**What you will do**.
Make an exact transcription of the material, leaving out all images.

**Available records**.
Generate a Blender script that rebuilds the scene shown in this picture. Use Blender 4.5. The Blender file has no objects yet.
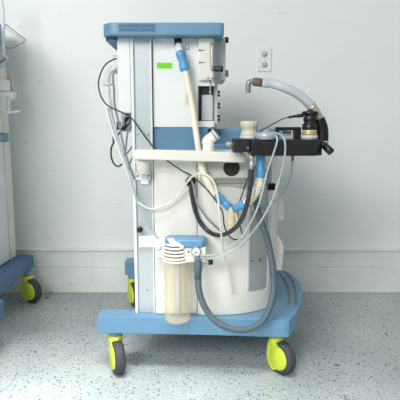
import bpy, bmesh, math, random
from mathutils import Vector, Matrix
random.seed(7)
C = bpy.context.scene.collection
PI = math.pi
# ---------------------------------------------------------------- camera
H = 1.02; F = 500.0; T = math.radians(8.53)
ct, st = math.cos(T), math.sin(T)
def ray(px, py):
    dx = (px-200)/F; dy = -(py-200)/F
    return Vector((dx, ct+dy*st, -st+dy*ct))
def u(px, py, Y):            # measured point of the place at distance Y from the viewer
    d = ray(px, py); s = Y/d.y
    return Vector((d.x*s, Y, H+d.z*s))
def uz(px, py, z):           # measured point at height z
    d = ray(px, py); s = (z-H)/d.z
    return Vector((d.x*s, d.y*s, z))
def XX(px, py, Y): return u(px, py, Y).x
def ZZ(py, Y): return u(200, py, Y).z
cam = bpy.data.cameras.new('camera'); co = bpy.data.objects.new('camera', cam); C.objects.link(co)
co.location = (0, 0, H); co.rotation_euler = (PI/2-T, 0, 0)
cam.sensor_width = 36; cam.lens = 36*F/400; cam.clip_end = 50
bpy.context.scene.camera = co

# ---------------------------------------------------------------- materials
def lin(c):
    r = []
    for v in c:
        v = v/255.0
        r.append(v/12.92 if v <= .04045 else ((v+.055)/1.055)**2.4)
    return (*r, 1)
def mat(name, rgb, rough=.45, metal=0, var=.05, scale=14, bump=0, bscale=200, alpha=1, trans=0, emis=0, coat=0):
    m = bpy.data.materials.new(name); m.use_nodes = True
    n = m.node_tree.nodes; l = m.node_tree.links
    b = n['Principled BSDF']
    tc = n.new('ShaderNodeTexCoord')
    nz = n.new('ShaderNodeTexNoise'); nz.inputs['Scale'].default_value = scale; nz.inputs['Detail'].default_value = 4
    l.new(tc.outputs['Object'], nz.inputs['Vector'])
    cr = n.new('ShaderNodeValToRGB')
    c = lin(rgb)
    cr.color_ramp.elements[0].position = .3; cr.color_ramp.elements[1].position = .7
    cr.color_ramp.elements[0].color = (*[x*(1-var) for x in c[:3]], 1)
    cr.color_ramp.elements[1].color = (*[min(1, x*(1+var*.6)) for x in c[:3]], 1)
    l.new(nz.outputs['Fac'], cr.inputs['Fac']); l.new(cr.outputs['Color'], b.inputs['Base Color'])
    b.inputs['Roughness'].default_value = rough; b.inputs['Metallic'].default_value = metal
    b.inputs['Alpha'].default_value = alpha
    b.inputs['Transmission Weight'].default_value = trans
    b.inputs['Coat Weight'].default_value = coat
    if bump:
        n2 = n.new('ShaderNodeTexNoise'); n2.inputs['Scale'].default_value = bscale
        l.new(tc.outputs['Object'], n2.inputs['Vector'])
        bp = n.new('ShaderNodeBump'); bp.inputs['Strength'].default_value = bump; bp.inputs['Distance'].default_value = .002
        l.new(n2.outputs['Fac'], bp.inputs['Height']); l.new(bp.outputs['Normal'], b.inputs['Normal'])
    return m
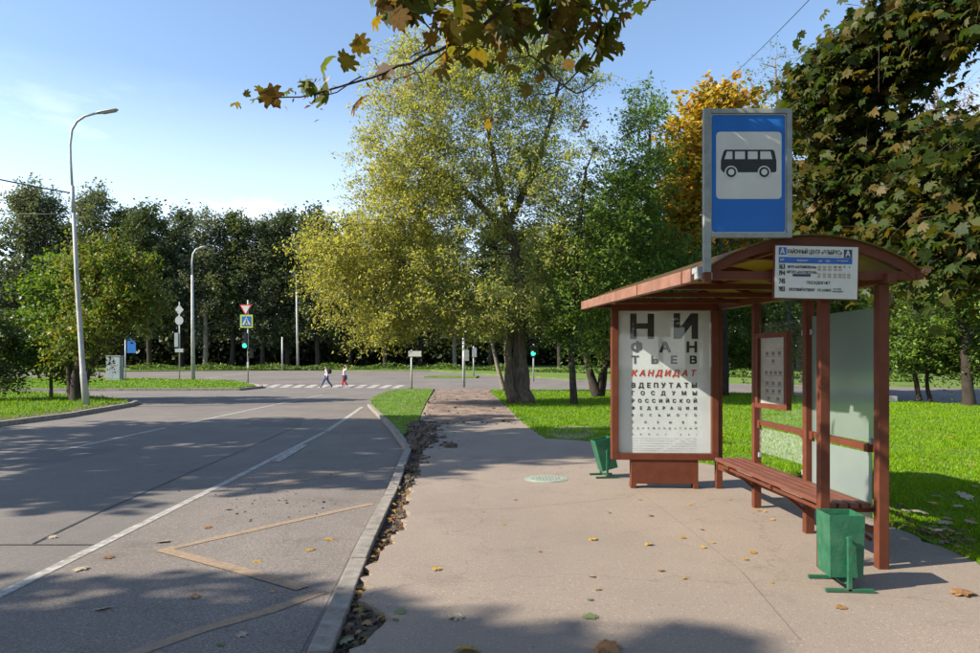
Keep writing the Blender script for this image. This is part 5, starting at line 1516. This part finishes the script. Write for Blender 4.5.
def person(loc_, label, J, top, bottom, shoe, rz, scale, sleeves=True, extra=None):
    """J: joints (x forward, y left, z up) for a 1.7 m walker"""
    r = empty('person', loc_, label, 'person')
    r.rotation_euler = (0, 0, rz); r.scale = (scale,) * 3
    N = {'pelvis': (J['pelvis'], (0.13, 0.1)), 'waist': (J['waist'], (0.115, 0.09)), 'chest': (J['chest'], (0.15, 0.11)), 'neckb': (J['neckb'], 0.06), 'neck': (J['neck'], 0.05),
         'skull': (J['skull'], (0.075, 0.085)), 'crown': (J['crown'], 0.055)}
    E = [('pelvis', 'waist'), ('waist', 'chest'), ('chest', 'neckb'), ('neckb', 'neck'), ('neck', 'skull'), ('skull', 'crown')]
    for s in 'LR':
        for n, rad in (('hip', 0.095), ('knee', 0.06), ('ankle', 0.04), ('toe', 0.035)): N[n + s] = (J[n + s], rad)
        for n, rad in (('sho', 0.06), ('elb', 0.042), ('wri', 0.03), ('hand', 0.034), ('tip', 0.016)): N[n + s] = (J[n + s], rad)
        E += [('pelvis', 'hip' + s), ('hip' + s, 'knee' + s), ('knee' + s, 'ankle' + s), ('ankle' + s, 'toe' + s), ('chest', 'sho' + s), ('sho' + s, 'elb' + s), ('elb' + s, 'wri' + s), ('wri' + s, 'hand' + s), ('hand' + s, 'tip' + s)]
        for f in range(4):
            h = Vector(J['hand' + s]); t = Vector(J['tip' + s])
            off = Vector((0.0, 0.0, 0.0)); off[0] = (f - 1.5) * 0.018
            N['fin%d%s' % (f, s)] = (tuple(h.lerp(t, 0.95 + 0.1 * (f in (1, 2))) + off), 0.009)
            E.append(('hand' + s, 'fin%d%s' % (f, s)))
    body = skin_obj('body', N, E, M['skin'], r, 1)
    grow = lambda v, k: tuple(q + k for q in v) if isinstance(v, tuple) else v + k
    def part(names, edges, k, mat, nm): return skin_obj(nm, {n: (N[n][0], grow(N[n][1], k)) for n in names}, edges, mat, r, 2)
    tn = ['pelvis', 'waist', 'chest', 'neckb', 'shoL', 'elbL', 'shoR', 'elbR'] + (['wriL', 'wriR'] if sleeves else [])
    part(tn, [e for e in E if e[0] in tn and e[1] in tn], 0.022, top, 'shirt')
    bn = ['pelvis', 'hipL', 'kneeL', 'ankleL', 'hipR', 'kneeR', 'ankleR']
    part(bn, [e for e in E if e[0] in bn and e[1] in bn], 0.02, bottom, 'trousers')
    for s in 'LR':
        a, b = Vector(J['ankle' + s]), Vector(J['toe' + s])
        skin_obj('shoe', {'a': (tuple(a + Vector((-0.03, 0, -0.03))), 0.055), 'b': (tuple(a.lerp(b, 0.5) + Vector((0, 0, -0.01))), 0.055), 'c': (tuple(b + Vector((0.02, 0, 0))), 0.045)}, [('a', 'b'), ('b', 'c')], shoe, r, 2)
    sk = Vector(J['skull'])
    skin_obj('hair', {'a': (tuple(sk + Vector((0.03, 0, 0.1))), 0.06), 'b': (tuple(sk + Vector((-0.03, 0, 0.07))), 0.1), 'c': (tuple(sk + Vector((-0.07, 0, -0.03))), 0.075)}, [('a', 'b'), ('b', 'c')], M['hair'], r, 2)
    f = MB()
    for s in (-1, 1): f.tube([sk + Vector((0.082, s * 0.03, 0.02)), sk + Vector((0.09, s * 0.03, 0.02))], 0.009, 8)
    f.bar(sk + Vector((0.085, -0.022, -0.05)), sk + Vector((0.085, 0.022, -0.05)), 0.01, 0.008)
    f.build('face_features', M['ink'], r)
    f = MB(); f.tube([sk + Vector((0.075, 0, 0.03)), sk + Vector((0.105, 0, -0.015)), sk + Vector((0.08, 0, -0.025))], [0.01, 0.016, 0.012], 8)
    for s in (-1, 1): f.tube([sk + Vector((0, s * 0.075, 0.02)), sk + Vector((-0.005, s * 0.095, 0.0)), sk + Vector((0, s * 0.078, -0.025))], [0.012, 0.018, 0.01], 8)
    f.build('nose_and_ears', M['skin'], r, smooth=True)
    return r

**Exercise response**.
Generate a Blender script that rebuilds the scene shown in this picture. Use Blender 4.5. The Blender file has no objects yet.
import bpy, bmesh, math, random
from mathutils import Vector, Matrix
random.seed(7)
C = bpy.context.scene.collection
PI = math.pi
# ---------------------------------------------------------------- camera
H = 1.02; F = 500.0; T = math.radians(8.53)
ct, st = math.cos(T), math.sin(T)
def ray(px, py):
    dx = (px-200)/F; dy = -(py-200)/F
    return Vector((dx, ct+dy*st, -st+dy*ct))
def u(px, py, Y):            # measured point of the place at distance Y from the viewer
    d = ray(px, py); s = Y/d.y
    return Vector((d.x*s, Y, H+d.z*s))
def uz(px, py, z):           # measured point at height z
    d = ray(px, py); s = (z-H)/d.z
    return Vector((d.x*s, d.y*s, z))
def XX(px, py, Y): return u(px, py, Y).x
def ZZ(py, Y): return u(200, py, Y).z
cam = bpy.data.cameras.new('camera'); co = bpy.data.objects.new('camera', cam); C.objects.link(co)
co.location = (0, 0, H); co.rotation_euler = (PI/2-T, 0, 0)
cam.sensor_width = 36; cam.lens = 36*F/400; cam.clip_end = 50
bpy.context.scene.camera = co

# ---------------------------------------------------------------- materials
def lin(c):
    r = []
    for v in c:
        v = v/255.0
        r.append(v/12.92 if v <= .04045 else ((v+.055)/1.055)**2.4)
    return (*r, 1)
def mat(name, rgb, rough=.45, metal=0, var=.05, scale=14, bump=0, bscale=200, alpha=1, trans=0, emis=0, coat=0):
    m = bpy.data.materials.new(name); m.use_nodes = True
    n = m.node_tree.nodes; l = m.node_tree.links
    b = n['Principled BSDF']
    tc = n.new('ShaderNodeTexCoord')
    nz = n.new('ShaderNodeTexNoise'); nz.inputs['Scale'].default_value = scale; nz.inputs['Detail'].default_value = 4
    l.new(tc.outputs['Object'], nz.inputs['Vector'])
    cr = n.new('ShaderNodeValToRGB')
    c = lin(rgb)
    cr.color_ramp.elements[0].position = .3; cr.color_ramp.elements[1].position = .7
    cr.color_ramp.elements[0].color = (*[x*(1-var) for x in c[:3]], 1)
    cr.color_ramp.elements[1].color = (*[min(1, x*(1+var*.6)) for x in c[:3]], 1)
    l.new(nz.outputs['Fac'], cr.inputs['Fac']); l.new(cr.outputs['Color'], b.inputs['Base Color'])
    b.inputs['Roughness'].default_value = rough; b.inputs['Metallic'].default_value = metal
    b.inputs['Alpha'].default_value = alpha
    b.inputs['Transmission Weight'].default_value = trans
    b.inputs['Coat Weight'].default_value = coat
    if bump:
        n2 = n.new('ShaderNodeTexNoise'); n2.inputs['Scale'].default_value = bscale
        l.new(tc.outputs['Object'], n2.inputs['Vector'])
        bp = n.new('ShaderNodeBump'); bp.inputs['Strength'].default_value = bump; bp.inputs['Distance'].default_value = .002
        l.new(n2.outputs['Fac'], bp.inputs['Height']); l.new(bp.outputs['Normal'], b.inputs['Normal'])
    return m
Keep writing the Blender script for this image. This is part 5, starting at line 1516. This part finishes the script. Write for Blender 4.5.
def person(loc_, label, J, top, bottom, shoe, rz, scale, sleeves=True, extra=None):
    """J: joints (x forward, y left, z up) for a 1.7 m walker"""
    r = empty('person', loc_, label, 'person')
    r.rotation_euler = (0, 0, rz); r.scale = (scale,) * 3
    N = {'pelvis': (J['pelvis'], (0.13, 0.1)), 'waist': (J['waist'], (0.115, 0.09)), 'chest': (J['chest'], (0.15, 0.11)), 'neckb': (J['neckb'], 0.06), 'neck': (J['neck'], 0.05),
         'skull': (J['skull'], (0.075, 0.085)), 'crown': (J['crown'], 0.055)}
    E = [('pelvis', 'waist'), ('waist', 'chest'), ('chest', 'neckb'), ('neckb', 'neck'), ('neck', 'skull'), ('skull', 'crown')]
    for s in 'LR':
        for n, rad in (('hip', 0.095), ('knee', 0.06), ('ankle', 0.04), ('toe', 0.035)): N[n + s] = (J[n + s], rad)
        for n, rad in (('sho', 0.06), ('elb', 0.042), ('wri', 0.03), ('hand', 0.034), ('tip', 0.016)): N[n + s] = (J[n + s], rad)
        E += [('pelvis', 'hip' + s), ('hip' + s, 'knee' + s), ('knee' + s, 'ankle' + s), ('ankle' + s, 'toe' + s), ('chest', 'sho' + s), ('sho' + s, 'elb' + s), ('elb' + s, 'wri' + s), ('wri' + s, 'hand' + s), ('hand' + s, 'tip' + s)]
        for f in range(4):
            h = Vector(J['hand' + s]); t = Vector(J['tip' + s])
            off = Vector((0.0, 0.0, 0.0)); off[0] = (f - 1.5) * 0.018
            N['fin%d%s' % (f, s)] = (tuple(h.lerp(t, 0.95 + 0.1 * (f in (1, 2))) + off), 0.009)
            E.append(('hand' + s, 'fin%d%s' % (f, s)))
    body = skin_obj('body', N, E, M['skin'], r, 1)
    grow = lambda v, k: tuple(q + k for q in v) if isinstance(v, tuple) else v + k
    def part(names, edges, k, mat, nm): return skin_obj(nm, {n: (N[n][0], grow(N[n][1], k)) for n in names}, edges, mat, r, 2)
    tn = ['pelvis', 'waist', 'chest', 'neckb', 'shoL', 'elbL', 'shoR', 'elbR'] + (['wriL', 'wriR'] if sleeves else [])
    part(tn, [e for e in E if e[0] in tn and e[1] in tn], 0.022, top, 'shirt')
    bn = ['pelvis', 'hipL', 'kneeL', 'ankleL', 'hipR', 'kneeR', 'ankleR']
    part(bn, [e for e in E if e[0] in bn and e[1] in bn], 0.02, bottom, 'trousers')
    for s in 'LR':
        a, b = Vector(J['ankle' + s]), Vector(J['toe' + s])
        skin_obj('shoe', {'a': (tuple(a + Vector((-0.03, 0, -0.03))), 0.055), 'b': (tuple(a.lerp(b, 0.5) + Vector((0, 0, -0.01))), 0.055), 'c': (tuple(b + Vector((0.02, 0, 0))), 0.045)}, [('a', 'b'), ('b', 'c')], shoe, r, 2)
    sk = Vector(J['skull'])
    skin_obj('hair', {'a': (tuple(sk + Vector((0.03, 0, 0.1))), 0.06), 'b': (tuple(sk + Vector((-0.03, 0, 0.07))), 0.1), 'c': (tuple(sk + Vector((-0.07, 0, -0.03))), 0.075)}, [('a', 'b'), ('b', 'c')], M['hair'], r, 2)
    f = MB()
    for s in (-1, 1): f.tube([sk + Vector((0.082, s * 0.03, 0.02)), sk + Vector((0.09, s * 0.03, 0.02))], 0.009, 8)
    f.bar(sk + Vector((0.085, -0.022, -0.05)), sk + Vector((0.085, 0.022, -0.05)), 0.01, 0.008)
    f.build('face_features', M['ink'], r)
    f = MB(); f.tube([sk + Vector((0.075, 0, 0.03)), sk + Vector((0.105, 0, -0.015)), sk + Vector((0.08, 0, -0.025))], [0.01, 0.016, 0.012], 8)
    for s in (-1, 1): f.tube([sk + Vector((0, s * 0.075, 0.02)), sk + Vector((-0.005, s * 0.095, 0.0)), sk + Vector((0, s * 0.078, -0.025))], [0.012, 0.018, 0.01], 8)
    f.build('nose_and_ears', M['skin'], r, smooth=True)
    return r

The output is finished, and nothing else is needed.